El cuadro está presente de una vez por todas ante el espectador con la contundencia de las realidades más espaciales que temporales. La música necesita del tiempo para alcanzar la plenitud de su realidad, y por tanto ha de recrearse cada vez que queremos gozar de ella. Esa necesidad de despliegue temporal de la música la presenta forzosamente con un carácter de acontecimiento que nos lleva a pensar que cualquier reproducción mecánica de la misma encierra algo de falsedad. Un acontecimiento grabado nunca puede ser una evocación perfecta de un acontecimiento real. Aquí se puede ver que la razón asiste a Celibidache frente a Gould, sin menoscabo de la genialidad y vigencia de las grabaciones de este último. Un verdadero acontecimiento no se puede presentar nunca como producto acabado y en cierto modo una música grabada más que realidad temporal, se nos muestra como especialidad desplegada. El cuadro puede narrarnos un acontecimiento pero como cuadro es algo ya acabado y por tanto, no requiere de nosotros más que la contemplación.
Ni la música ni la pintura pueden eludir la materialidad física que posibilita su existencia por más que en su trascendencia parezcan elevarse a una dimensión espiritual. Necesitan de espacio, tiempo y materia. La física las hace posibles, aunque no las limite a ese ámbito. Cada una de ellas trasciende la materialidad física de manera adecuada a su constitutiva especificidad: la pintura como tensión de la materia hacia realidades de otro tipo con el concurso del espectador y la música como invitación a una recreación indefinida de la misma en la que, también con el concurso del oyente, se alcancen progresivamente nuevas visiones de la misma, de manera nunca definitiva y nunca agotada.
¿Y el libro?

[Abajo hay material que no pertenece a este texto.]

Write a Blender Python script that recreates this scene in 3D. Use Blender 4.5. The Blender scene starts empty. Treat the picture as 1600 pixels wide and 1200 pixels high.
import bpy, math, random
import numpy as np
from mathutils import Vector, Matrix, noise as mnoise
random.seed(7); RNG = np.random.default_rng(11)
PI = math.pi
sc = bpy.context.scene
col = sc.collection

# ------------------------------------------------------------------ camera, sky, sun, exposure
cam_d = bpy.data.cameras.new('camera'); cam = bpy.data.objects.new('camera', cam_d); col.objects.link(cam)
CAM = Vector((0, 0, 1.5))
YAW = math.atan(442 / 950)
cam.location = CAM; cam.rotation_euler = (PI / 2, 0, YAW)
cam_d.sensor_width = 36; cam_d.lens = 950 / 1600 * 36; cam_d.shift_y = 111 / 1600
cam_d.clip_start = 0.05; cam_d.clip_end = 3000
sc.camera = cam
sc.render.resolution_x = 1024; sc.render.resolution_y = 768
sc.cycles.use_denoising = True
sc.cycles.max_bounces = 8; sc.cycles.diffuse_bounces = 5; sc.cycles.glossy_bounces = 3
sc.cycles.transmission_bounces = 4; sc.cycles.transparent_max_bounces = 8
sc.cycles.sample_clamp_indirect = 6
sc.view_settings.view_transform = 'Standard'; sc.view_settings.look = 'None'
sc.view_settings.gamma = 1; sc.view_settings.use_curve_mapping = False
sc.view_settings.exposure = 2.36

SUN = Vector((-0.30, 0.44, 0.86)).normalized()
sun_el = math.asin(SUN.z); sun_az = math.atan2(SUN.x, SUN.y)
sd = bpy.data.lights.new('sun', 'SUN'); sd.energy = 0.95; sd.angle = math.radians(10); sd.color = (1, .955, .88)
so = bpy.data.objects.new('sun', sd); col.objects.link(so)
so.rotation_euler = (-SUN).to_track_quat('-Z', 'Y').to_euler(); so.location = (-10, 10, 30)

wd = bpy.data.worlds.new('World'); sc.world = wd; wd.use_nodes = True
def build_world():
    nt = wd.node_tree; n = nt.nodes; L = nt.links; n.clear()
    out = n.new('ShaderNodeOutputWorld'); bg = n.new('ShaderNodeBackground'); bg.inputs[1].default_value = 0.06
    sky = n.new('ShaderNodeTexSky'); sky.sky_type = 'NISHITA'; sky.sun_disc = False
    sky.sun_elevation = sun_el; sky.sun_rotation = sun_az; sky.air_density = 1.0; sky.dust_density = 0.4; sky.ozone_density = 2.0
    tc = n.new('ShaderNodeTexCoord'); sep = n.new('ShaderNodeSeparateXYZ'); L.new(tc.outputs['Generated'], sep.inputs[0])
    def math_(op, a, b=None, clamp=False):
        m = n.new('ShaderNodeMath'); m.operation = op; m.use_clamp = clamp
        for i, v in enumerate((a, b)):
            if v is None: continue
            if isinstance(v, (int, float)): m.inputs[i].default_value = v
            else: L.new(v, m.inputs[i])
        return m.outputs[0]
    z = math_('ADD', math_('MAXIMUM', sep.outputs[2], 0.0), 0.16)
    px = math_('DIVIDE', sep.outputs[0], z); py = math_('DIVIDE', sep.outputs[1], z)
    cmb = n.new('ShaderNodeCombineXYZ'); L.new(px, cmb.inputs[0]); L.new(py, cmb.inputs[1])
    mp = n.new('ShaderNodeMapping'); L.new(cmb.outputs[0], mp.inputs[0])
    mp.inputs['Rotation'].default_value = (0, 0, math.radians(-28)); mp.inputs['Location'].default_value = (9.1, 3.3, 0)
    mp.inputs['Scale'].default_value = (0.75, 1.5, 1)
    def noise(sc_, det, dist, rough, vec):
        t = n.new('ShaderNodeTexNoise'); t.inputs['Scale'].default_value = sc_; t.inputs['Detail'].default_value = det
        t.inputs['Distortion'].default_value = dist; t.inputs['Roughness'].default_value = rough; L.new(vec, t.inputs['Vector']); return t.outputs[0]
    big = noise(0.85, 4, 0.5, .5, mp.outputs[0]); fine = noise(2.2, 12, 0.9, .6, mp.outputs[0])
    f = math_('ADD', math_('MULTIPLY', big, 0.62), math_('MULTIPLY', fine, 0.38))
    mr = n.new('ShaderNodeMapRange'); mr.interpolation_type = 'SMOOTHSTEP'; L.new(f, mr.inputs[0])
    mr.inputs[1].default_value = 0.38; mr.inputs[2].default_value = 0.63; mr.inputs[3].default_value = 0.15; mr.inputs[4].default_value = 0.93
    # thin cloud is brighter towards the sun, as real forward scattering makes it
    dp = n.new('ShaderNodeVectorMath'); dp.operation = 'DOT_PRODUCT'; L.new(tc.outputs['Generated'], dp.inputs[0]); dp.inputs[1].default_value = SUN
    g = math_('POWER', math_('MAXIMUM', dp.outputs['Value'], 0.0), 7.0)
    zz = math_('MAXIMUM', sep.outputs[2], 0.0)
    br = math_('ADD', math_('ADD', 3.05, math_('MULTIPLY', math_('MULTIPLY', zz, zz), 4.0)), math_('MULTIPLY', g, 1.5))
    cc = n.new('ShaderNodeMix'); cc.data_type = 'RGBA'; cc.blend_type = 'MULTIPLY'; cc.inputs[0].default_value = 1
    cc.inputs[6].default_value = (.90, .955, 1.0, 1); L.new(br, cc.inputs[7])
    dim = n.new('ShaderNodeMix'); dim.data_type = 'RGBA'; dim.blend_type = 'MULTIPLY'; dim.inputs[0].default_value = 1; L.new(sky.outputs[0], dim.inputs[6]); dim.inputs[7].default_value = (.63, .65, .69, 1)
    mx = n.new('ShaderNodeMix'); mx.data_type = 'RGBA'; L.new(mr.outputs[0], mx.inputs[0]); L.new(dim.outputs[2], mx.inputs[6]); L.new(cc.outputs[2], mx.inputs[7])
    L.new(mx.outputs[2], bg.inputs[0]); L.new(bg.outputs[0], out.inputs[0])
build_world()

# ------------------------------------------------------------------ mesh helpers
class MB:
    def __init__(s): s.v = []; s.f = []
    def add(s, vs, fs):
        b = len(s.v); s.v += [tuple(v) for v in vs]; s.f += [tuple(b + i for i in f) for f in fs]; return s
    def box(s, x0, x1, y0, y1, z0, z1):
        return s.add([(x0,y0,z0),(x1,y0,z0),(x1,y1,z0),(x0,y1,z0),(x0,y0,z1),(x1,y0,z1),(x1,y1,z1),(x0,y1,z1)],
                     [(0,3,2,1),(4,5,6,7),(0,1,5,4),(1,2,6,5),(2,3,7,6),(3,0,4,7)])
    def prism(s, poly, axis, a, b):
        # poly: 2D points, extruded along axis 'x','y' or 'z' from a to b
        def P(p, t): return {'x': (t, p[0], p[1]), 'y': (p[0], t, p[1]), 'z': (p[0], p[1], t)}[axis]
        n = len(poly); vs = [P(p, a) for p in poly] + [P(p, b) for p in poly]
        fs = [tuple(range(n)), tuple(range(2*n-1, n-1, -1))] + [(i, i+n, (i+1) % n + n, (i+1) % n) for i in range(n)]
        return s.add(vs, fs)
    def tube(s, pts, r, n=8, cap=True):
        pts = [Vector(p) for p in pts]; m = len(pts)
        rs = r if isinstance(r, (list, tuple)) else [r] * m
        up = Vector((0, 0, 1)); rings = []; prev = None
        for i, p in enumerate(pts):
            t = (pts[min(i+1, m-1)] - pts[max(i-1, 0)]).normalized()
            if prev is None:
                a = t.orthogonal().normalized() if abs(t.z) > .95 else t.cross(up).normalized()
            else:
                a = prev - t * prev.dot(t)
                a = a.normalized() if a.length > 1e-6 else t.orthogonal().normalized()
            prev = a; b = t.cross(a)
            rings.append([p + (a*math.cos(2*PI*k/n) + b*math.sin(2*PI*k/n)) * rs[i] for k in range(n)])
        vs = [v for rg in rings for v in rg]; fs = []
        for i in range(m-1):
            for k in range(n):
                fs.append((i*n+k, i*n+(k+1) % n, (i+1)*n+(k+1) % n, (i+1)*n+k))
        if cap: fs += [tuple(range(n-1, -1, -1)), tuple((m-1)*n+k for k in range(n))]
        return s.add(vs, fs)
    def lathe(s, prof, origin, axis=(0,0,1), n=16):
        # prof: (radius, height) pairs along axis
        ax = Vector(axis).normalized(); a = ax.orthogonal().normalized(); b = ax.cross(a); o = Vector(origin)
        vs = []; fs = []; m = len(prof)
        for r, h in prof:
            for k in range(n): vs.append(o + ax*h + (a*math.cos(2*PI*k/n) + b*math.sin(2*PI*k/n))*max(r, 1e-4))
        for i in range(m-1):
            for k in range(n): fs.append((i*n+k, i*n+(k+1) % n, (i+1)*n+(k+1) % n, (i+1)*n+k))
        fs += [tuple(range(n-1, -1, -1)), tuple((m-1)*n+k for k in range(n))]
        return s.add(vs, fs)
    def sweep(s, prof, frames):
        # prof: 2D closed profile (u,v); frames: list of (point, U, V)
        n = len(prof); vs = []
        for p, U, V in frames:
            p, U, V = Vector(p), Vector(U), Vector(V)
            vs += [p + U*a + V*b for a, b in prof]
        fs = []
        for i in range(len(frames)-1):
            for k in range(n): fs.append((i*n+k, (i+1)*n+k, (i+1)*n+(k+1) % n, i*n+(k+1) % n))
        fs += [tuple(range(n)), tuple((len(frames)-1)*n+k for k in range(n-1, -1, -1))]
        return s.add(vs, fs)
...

La literatura apela a la imaginación del lector más que a su pasiva sensibilidad. La literatura es en este sentido menos constrictiva pues el significado se reviste con ropajes nunca idénticos en cada uno de los lectores. La faceta recreadora que resulta necesaria para traer al ser de una música de nuevo a la realidad se encarna en el caso del libro en el lector, figura que en la mayoría de los casos no es un profesional de la literatura pero sí un gozador de la misma. El intérprete musical es un profesional, alguien en quien siempre está presente el riesgo de que el aspecto lúdico y de gozo quede sepultado ante las servidumbres más que prosaicas que toda profesión conlleva. El lector recrea al leer, hace revivir la obra, pero en él el aspecto gozoso, no amenazado por sombra de profesionalidad alguna, se puede mantener con mayor inocencia. Las servidumbres de la profesionalidad (campañas de lanzamiento, imposiciones editoriales, intrigas o envidias) no oscurecen la mirada limpia con la que el buen lector se acerca a la obra.